Donald Sterling
Los Angeles Clippers owner Donald Sterling (C), his wife Shelly (L) and actor George Segal attend the NBA basketball game between the Toronto Raptors and the Los Angeles Clippers at the Staples Center in Los Angeles, Dec. 22, 2008. Reuters/Danny Moloshok

Donald Sterling, the now-banned owner of the Los Angeles Clippers, apologized and asked for forgiveness for making racist comments in his first public statement addressing the controversy since it began last month, CNN said Sunday.

In an interview set to air Monday, Sterling reportedly told CNN’s Anderson Cooper that he was baited and made a terrible mistake but he was not a racist. His comments come about two weeks after NBA Commissioner Adam Silver banned him for life and fined the businessman $2.5 million after a tape surfaced in which Sterling was found to have made racial comments.

"I love my league, I love my partners. Am I entitled to one mistake? It's a terrible mistake, and I'll never do it again," Sterling said in the interview, according to CNN. "I'm here to apologize."

"Well yes, I was baited," Sterling said. "I mean, that's not the way I talk. I don't talk about people for one thing, ever. I talk about ideas and other things. I don't talk about people."

In the audio clip, which was first posted by celebrity gossip website TMZ, Sterling told his friend V. Stiviano not to associate with black people after she had posted online pictures of her posing with African-Americans, including basketball Hall of Famer Earvin "Magic" Johnson.

Cooper reportedly asked Sterling why it took him so long to apologize, to which Sterling said that he was “emotionally distraught.”

"The reason it's hard for me, very hard for me, is that I'm wrong. I caused the problem. I don't know how to correct it," he reportedly said, adding that his fate now lies in the league’s hands. "If the owners feel I have another chance, then they'll give it to me."

Sterling's wife, Shelly, who has co-owned the team with her husband since 1981, said in an interview with ABC News on Sunday that she would fight to keep her share of the team, even if her estranged husband could not.

"I was shocked by what he (Donald Sterling) said. And, well, I guess whatever their decision is, we have to live with it," Shelly told ABC News. "But I don't know why I should be punished for what his actions were."

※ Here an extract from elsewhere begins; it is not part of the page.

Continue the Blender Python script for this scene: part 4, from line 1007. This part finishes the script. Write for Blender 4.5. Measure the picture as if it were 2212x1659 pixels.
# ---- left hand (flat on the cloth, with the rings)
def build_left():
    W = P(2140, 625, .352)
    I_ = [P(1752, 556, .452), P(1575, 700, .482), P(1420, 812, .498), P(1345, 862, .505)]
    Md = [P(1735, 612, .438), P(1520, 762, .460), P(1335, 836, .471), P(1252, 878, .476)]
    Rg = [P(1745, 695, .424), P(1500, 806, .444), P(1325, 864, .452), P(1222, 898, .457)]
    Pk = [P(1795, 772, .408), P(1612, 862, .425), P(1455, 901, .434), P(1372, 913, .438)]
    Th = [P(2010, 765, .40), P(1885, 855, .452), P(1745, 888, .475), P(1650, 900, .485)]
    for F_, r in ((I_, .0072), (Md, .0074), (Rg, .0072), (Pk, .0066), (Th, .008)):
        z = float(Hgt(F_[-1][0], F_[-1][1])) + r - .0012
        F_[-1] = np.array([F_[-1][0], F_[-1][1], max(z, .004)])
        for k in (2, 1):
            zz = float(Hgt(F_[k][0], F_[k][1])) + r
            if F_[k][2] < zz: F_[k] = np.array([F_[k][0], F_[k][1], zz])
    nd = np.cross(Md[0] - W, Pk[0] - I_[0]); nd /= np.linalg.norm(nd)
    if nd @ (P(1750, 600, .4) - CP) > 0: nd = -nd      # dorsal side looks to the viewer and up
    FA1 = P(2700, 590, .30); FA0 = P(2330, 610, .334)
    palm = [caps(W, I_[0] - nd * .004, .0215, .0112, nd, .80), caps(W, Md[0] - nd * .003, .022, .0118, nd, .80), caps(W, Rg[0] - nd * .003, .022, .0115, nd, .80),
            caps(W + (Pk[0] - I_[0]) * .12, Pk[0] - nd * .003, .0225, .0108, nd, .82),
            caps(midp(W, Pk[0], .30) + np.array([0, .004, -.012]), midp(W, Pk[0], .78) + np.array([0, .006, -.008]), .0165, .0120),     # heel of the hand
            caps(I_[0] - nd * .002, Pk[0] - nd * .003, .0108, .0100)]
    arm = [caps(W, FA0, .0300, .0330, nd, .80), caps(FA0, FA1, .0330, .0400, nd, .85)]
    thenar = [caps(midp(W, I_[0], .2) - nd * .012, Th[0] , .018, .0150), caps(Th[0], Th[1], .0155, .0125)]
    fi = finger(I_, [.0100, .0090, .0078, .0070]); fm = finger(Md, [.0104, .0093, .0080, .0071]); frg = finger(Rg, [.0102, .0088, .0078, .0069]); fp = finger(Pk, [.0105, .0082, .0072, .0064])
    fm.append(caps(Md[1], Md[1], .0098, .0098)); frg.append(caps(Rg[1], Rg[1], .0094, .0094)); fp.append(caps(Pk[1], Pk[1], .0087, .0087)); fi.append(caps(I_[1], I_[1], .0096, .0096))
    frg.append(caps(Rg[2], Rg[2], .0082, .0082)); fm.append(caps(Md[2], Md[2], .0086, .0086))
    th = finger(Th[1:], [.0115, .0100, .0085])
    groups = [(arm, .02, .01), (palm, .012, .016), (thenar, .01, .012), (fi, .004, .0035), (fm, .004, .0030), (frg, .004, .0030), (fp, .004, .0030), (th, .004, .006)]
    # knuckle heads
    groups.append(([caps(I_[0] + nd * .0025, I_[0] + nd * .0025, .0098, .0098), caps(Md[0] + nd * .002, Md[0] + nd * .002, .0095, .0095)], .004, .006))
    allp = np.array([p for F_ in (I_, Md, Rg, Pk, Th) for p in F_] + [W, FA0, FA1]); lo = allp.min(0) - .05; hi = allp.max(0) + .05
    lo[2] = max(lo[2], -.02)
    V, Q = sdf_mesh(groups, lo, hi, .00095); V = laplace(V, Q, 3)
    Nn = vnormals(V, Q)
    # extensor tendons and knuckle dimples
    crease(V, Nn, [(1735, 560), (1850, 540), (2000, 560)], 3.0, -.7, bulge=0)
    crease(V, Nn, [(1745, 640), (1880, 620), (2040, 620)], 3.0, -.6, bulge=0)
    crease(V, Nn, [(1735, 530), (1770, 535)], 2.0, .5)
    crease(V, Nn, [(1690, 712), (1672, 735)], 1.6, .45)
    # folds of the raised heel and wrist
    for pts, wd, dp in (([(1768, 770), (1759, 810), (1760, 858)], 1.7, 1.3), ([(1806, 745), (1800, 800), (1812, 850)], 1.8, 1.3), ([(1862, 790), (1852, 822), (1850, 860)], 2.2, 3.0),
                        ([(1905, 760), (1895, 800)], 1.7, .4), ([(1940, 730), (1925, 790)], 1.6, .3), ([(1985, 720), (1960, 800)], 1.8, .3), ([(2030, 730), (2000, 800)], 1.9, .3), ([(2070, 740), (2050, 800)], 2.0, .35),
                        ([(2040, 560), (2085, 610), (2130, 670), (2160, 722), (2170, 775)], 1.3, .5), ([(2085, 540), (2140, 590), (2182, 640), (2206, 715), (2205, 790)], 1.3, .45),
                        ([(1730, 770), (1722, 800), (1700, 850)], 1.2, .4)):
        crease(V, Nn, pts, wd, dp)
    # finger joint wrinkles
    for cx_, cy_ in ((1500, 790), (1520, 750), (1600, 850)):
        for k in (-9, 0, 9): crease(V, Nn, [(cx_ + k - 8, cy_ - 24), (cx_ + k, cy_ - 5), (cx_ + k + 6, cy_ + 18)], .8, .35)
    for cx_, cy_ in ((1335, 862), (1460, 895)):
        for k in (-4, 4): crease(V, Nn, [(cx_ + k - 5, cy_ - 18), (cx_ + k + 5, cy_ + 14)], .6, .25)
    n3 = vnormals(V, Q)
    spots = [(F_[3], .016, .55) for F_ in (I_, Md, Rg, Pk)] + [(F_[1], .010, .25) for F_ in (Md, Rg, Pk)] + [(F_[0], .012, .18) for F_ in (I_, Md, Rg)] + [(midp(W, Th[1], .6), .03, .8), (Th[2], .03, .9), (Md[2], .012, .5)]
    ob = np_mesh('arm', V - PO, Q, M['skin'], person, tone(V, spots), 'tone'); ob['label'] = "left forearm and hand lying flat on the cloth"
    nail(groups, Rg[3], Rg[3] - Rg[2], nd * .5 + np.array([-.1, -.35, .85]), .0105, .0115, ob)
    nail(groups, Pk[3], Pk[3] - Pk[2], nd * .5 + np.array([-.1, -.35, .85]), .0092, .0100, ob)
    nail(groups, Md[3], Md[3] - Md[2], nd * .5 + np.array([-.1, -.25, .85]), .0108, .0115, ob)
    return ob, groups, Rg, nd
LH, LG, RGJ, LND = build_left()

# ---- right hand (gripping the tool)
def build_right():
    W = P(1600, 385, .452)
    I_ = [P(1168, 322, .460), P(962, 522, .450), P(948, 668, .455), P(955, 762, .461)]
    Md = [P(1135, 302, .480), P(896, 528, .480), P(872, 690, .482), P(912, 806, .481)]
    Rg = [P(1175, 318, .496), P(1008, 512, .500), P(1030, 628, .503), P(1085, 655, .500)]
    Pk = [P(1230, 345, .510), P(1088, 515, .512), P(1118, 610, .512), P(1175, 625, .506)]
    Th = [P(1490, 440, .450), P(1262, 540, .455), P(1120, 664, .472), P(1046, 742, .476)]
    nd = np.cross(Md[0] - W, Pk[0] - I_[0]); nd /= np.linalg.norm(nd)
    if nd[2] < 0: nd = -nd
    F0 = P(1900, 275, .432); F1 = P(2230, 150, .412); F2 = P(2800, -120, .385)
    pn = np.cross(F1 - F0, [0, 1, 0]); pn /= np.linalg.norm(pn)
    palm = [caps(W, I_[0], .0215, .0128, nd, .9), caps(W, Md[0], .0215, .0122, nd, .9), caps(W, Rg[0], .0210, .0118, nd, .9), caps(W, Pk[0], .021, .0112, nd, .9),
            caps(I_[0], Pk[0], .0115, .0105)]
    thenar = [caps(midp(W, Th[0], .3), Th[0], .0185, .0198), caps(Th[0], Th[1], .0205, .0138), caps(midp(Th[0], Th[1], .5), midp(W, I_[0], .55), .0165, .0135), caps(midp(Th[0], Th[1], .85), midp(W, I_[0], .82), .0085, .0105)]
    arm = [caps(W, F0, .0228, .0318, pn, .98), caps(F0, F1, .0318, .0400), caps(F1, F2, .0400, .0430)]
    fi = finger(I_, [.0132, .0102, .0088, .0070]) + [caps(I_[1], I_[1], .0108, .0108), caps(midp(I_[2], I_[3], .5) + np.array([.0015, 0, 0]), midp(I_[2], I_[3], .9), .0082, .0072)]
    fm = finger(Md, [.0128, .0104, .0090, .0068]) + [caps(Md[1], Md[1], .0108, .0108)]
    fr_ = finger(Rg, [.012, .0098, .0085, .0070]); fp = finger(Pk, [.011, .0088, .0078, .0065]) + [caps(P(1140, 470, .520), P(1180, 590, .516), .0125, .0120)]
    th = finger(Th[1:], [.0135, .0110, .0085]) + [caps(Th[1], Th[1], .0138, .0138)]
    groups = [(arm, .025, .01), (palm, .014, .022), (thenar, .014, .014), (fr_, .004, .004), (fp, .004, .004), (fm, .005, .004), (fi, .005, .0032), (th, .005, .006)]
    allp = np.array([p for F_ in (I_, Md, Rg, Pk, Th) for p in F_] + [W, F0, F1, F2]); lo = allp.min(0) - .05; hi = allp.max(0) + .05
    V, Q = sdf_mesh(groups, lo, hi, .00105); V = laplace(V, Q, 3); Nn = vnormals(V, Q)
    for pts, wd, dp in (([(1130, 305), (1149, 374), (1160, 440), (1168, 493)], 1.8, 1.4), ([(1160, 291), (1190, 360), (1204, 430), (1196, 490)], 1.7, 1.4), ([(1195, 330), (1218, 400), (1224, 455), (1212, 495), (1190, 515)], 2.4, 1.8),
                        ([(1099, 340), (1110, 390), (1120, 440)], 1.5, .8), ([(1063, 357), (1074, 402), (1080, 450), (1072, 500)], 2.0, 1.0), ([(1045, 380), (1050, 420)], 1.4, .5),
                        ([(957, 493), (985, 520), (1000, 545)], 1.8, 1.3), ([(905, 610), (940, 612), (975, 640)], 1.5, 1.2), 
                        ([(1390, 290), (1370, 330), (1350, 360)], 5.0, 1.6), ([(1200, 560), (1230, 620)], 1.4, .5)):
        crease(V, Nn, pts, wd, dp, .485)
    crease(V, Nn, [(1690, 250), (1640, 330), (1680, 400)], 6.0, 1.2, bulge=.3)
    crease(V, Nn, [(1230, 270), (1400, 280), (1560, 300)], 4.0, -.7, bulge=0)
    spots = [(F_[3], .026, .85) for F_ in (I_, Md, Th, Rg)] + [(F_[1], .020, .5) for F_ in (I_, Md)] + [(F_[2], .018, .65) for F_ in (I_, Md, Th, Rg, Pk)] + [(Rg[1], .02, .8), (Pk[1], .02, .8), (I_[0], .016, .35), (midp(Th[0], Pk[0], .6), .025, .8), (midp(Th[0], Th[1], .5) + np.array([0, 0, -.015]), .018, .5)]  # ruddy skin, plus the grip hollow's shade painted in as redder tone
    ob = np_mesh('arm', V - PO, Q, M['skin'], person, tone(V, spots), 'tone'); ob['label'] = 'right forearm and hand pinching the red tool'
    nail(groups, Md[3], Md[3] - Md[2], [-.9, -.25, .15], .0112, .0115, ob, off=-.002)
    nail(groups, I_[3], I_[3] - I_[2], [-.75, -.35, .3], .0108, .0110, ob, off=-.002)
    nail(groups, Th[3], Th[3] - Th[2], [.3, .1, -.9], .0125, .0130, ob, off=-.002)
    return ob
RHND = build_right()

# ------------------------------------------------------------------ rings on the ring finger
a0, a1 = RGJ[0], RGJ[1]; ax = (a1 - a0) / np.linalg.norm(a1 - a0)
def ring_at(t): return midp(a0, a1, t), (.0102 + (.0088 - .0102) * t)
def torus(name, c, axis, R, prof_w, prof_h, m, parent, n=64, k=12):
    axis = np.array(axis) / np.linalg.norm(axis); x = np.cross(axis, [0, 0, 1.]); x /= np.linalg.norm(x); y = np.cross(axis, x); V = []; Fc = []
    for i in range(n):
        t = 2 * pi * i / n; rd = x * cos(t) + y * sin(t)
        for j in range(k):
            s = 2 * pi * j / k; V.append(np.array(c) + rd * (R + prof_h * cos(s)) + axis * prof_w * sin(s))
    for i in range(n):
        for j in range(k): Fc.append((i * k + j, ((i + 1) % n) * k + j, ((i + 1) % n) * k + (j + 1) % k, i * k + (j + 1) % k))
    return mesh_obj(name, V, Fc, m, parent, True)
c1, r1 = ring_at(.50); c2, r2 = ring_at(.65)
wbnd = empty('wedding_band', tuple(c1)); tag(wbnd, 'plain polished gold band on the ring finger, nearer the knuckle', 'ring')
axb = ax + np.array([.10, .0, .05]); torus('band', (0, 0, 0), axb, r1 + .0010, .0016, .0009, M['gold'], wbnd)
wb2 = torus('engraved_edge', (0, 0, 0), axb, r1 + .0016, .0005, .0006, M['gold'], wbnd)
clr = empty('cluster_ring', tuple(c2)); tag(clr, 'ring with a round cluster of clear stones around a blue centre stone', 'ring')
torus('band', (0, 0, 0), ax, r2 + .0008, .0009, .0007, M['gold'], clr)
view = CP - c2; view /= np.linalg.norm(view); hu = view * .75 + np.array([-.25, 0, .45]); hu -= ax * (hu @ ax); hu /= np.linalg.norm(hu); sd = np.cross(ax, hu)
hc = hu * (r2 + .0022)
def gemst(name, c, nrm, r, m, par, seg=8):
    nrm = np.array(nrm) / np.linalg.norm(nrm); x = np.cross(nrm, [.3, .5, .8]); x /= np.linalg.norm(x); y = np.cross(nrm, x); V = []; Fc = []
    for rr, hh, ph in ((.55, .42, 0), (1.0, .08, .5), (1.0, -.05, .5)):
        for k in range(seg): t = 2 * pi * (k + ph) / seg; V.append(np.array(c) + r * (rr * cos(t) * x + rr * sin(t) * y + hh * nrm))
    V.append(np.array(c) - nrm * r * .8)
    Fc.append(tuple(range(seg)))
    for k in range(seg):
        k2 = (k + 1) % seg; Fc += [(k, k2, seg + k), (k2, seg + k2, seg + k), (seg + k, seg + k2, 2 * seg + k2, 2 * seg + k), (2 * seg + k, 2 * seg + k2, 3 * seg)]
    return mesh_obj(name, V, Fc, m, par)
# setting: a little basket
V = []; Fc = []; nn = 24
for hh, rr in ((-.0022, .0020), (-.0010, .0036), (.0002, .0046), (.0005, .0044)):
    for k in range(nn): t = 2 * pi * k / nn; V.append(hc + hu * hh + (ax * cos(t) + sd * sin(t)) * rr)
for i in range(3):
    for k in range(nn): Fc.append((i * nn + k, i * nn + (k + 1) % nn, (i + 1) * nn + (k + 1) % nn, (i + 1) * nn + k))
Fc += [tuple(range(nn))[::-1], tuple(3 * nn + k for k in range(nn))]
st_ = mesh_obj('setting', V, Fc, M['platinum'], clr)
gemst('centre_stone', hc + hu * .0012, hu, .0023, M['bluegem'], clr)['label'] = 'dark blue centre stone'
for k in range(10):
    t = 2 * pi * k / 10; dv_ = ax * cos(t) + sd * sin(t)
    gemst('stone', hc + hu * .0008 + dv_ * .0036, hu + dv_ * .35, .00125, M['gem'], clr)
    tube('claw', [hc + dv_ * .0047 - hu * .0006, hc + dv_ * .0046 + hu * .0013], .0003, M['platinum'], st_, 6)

In response to her comments, NBA released a statement saying that if Sterling’s ownership is terminated, his wife's would be too under the association's current rules.

"Under the NBA Constitution, if a controlling owner's interest is terminated by a 3/4 vote, all other team owners' interests are automatically terminated as well," Mike Bass, NBA spokesman, said in the statement. "It doesn't matter whether the owners are related as is the case here. These are the rules to which all NBA owners agreed to as a condition of owning their team."

Shelly’s attorney, Pierce O’Donnell, responded to NBA’s statement: “We do not agree with the league's self-serving interpretation of its constitution, its application to Shelly Sterling or its validity under these unique circumstances."

“We live in a nation of laws. California law and the United States Constitution trump any such interpretation."